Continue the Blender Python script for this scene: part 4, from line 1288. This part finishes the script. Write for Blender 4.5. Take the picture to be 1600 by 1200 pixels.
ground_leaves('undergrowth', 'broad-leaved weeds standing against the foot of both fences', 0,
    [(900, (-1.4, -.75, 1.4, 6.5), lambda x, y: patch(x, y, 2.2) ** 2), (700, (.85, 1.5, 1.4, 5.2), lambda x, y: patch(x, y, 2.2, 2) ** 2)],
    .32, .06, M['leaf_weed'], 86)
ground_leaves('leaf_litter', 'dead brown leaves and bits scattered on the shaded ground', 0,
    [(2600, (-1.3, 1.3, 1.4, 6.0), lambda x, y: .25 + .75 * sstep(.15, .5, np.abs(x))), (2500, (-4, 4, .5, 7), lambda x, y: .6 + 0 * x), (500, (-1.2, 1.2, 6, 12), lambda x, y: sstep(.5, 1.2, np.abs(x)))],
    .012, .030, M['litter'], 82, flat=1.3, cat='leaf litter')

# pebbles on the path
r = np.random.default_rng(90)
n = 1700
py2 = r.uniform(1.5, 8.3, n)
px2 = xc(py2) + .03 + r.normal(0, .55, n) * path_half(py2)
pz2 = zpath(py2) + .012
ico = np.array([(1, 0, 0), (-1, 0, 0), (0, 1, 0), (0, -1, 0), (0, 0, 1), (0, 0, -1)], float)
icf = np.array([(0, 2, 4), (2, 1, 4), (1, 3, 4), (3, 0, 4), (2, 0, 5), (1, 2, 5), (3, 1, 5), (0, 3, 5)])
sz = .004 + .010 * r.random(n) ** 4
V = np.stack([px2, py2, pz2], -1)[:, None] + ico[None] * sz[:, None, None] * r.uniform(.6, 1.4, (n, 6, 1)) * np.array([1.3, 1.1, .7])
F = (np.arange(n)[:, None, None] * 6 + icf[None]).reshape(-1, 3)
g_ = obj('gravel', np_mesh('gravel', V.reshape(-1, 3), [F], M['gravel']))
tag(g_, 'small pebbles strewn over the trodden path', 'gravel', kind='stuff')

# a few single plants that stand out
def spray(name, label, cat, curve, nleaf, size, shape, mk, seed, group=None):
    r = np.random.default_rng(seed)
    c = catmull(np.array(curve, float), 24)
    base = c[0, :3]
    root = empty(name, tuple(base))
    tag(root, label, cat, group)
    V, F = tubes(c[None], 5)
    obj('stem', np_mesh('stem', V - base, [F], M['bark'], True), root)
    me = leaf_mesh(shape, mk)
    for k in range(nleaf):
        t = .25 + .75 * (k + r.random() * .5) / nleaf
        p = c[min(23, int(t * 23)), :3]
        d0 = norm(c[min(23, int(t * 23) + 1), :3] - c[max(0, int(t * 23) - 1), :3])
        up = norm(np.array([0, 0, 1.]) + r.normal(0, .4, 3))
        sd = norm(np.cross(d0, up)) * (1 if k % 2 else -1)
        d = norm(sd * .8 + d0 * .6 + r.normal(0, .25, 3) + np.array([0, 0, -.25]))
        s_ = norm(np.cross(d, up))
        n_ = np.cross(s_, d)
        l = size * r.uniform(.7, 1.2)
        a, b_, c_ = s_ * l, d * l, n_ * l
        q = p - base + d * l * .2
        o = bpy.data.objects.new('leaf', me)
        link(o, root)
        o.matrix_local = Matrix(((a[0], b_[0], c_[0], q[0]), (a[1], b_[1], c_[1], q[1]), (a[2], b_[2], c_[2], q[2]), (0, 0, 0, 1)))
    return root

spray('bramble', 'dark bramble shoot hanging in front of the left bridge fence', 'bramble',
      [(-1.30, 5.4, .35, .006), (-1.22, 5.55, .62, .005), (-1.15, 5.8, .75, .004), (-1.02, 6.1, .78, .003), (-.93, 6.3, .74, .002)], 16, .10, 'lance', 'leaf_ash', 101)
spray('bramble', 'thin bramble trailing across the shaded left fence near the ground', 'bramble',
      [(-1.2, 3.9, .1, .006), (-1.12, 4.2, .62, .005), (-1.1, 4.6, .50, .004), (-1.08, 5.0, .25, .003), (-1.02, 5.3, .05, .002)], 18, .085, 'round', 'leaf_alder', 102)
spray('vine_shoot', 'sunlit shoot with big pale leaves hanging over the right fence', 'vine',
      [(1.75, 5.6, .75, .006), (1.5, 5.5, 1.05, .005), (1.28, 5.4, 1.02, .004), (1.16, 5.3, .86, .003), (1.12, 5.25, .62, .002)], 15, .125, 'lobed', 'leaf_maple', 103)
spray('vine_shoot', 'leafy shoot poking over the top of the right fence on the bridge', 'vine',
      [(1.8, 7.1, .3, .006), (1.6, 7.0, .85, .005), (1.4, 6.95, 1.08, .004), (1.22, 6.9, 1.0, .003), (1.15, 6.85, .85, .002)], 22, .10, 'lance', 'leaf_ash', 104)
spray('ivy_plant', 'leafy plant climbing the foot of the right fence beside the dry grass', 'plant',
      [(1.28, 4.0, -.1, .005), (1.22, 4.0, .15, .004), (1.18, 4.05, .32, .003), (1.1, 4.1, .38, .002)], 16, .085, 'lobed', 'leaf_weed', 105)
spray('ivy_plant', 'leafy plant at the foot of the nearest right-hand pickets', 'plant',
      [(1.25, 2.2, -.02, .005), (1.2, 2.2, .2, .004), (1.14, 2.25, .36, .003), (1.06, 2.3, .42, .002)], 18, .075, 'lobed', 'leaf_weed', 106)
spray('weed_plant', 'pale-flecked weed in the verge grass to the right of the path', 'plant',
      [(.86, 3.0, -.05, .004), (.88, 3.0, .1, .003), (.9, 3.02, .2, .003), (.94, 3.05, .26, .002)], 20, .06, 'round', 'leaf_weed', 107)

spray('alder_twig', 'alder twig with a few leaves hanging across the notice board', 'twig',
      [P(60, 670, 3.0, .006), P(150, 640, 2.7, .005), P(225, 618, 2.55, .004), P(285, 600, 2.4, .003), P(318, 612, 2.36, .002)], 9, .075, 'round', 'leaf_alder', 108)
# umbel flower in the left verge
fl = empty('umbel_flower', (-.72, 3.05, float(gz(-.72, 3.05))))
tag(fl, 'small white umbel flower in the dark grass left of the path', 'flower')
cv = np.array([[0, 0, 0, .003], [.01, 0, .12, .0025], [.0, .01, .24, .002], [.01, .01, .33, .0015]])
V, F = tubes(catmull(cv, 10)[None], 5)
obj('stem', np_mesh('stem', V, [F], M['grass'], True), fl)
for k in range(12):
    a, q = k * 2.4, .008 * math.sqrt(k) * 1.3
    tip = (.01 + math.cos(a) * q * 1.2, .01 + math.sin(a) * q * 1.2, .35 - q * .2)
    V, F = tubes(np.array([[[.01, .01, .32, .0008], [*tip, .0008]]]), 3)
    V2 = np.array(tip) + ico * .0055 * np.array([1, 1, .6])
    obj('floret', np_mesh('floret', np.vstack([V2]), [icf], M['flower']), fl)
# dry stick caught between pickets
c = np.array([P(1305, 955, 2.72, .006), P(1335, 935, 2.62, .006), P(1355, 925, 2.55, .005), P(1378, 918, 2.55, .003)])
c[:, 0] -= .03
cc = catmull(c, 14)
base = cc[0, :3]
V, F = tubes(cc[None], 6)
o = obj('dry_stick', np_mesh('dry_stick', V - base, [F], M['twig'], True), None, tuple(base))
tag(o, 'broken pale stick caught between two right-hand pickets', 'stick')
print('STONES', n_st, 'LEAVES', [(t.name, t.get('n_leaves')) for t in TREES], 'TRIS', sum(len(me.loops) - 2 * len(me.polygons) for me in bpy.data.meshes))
┄┄┄┄┄┄┄┄┄┄
To be done: Begin with the first line of the listing and copy exactly through the line that contains "tag(g_, 'small pebbles", please, keeping both ends and leaving out everything after.

Full answer:
Continue the Blender Python script for this scene: part 4, from line 1288. This part finishes the script. Write for Blender 4.5. Take the picture to be 1600 by 1200 pixels.
ground_leaves('undergrowth', 'broad-leaved weeds standing against the foot of both fences', 0,
    [(900, (-1.4, -.75, 1.4, 6.5), lambda x, y: patch(x, y, 2.2) ** 2), (700, (.85, 1.5, 1.4, 5.2), lambda x, y: patch(x, y, 2.2, 2) ** 2)],
    .32, .06, M['leaf_weed'], 86)
ground_leaves('leaf_litter', 'dead brown leaves and bits scattered on the shaded ground', 0,
    [(2600, (-1.3, 1.3, 1.4, 6.0), lambda x, y: .25 + .75 * sstep(.15, .5, np.abs(x))), (2500, (-4, 4, .5, 7), lambda x, y: .6 + 0 * x), (500, (-1.2, 1.2, 6, 12), lambda x, y: sstep(.5, 1.2, np.abs(x)))],
    .012, .030, M['litter'], 82, flat=1.3, cat='leaf litter')

# pebbles on the path
r = np.random.default_rng(90)
n = 1700
py2 = r.uniform(1.5, 8.3, n)
px2 = xc(py2) + .03 + r.normal(0, .55, n) * path_half(py2)
pz2 = zpath(py2) + .012
ico = np.array([(1, 0, 0), (-1, 0, 0), (0, 1, 0), (0, -1, 0), (0, 0, 1), (0, 0, -1)], float)
icf = np.array([(0, 2, 4), (2, 1, 4), (1, 3, 4), (3, 0, 4), (2, 0, 5), (1, 2, 5), (3, 1, 5), (0, 3, 5)])
sz = .004 + .010 * r.random(n) ** 4
V = np.stack([px2, py2, pz2], -1)[:, None] + ico[None] * sz[:, None, None] * r.uniform(.6, 1.4, (n, 6, 1)) * np.array([1.3, 1.1, .7])
F = (np.arange(n)[:, None, None] * 6 + icf[None]).reshape(-1, 3)
g_ = obj('gravel', np_mesh('gravel', V.reshape(-1, 3), [F], M['gravel']))
tag(g_, 'small pebbles strewn over the trodden path', 'gravel', kind='stuff')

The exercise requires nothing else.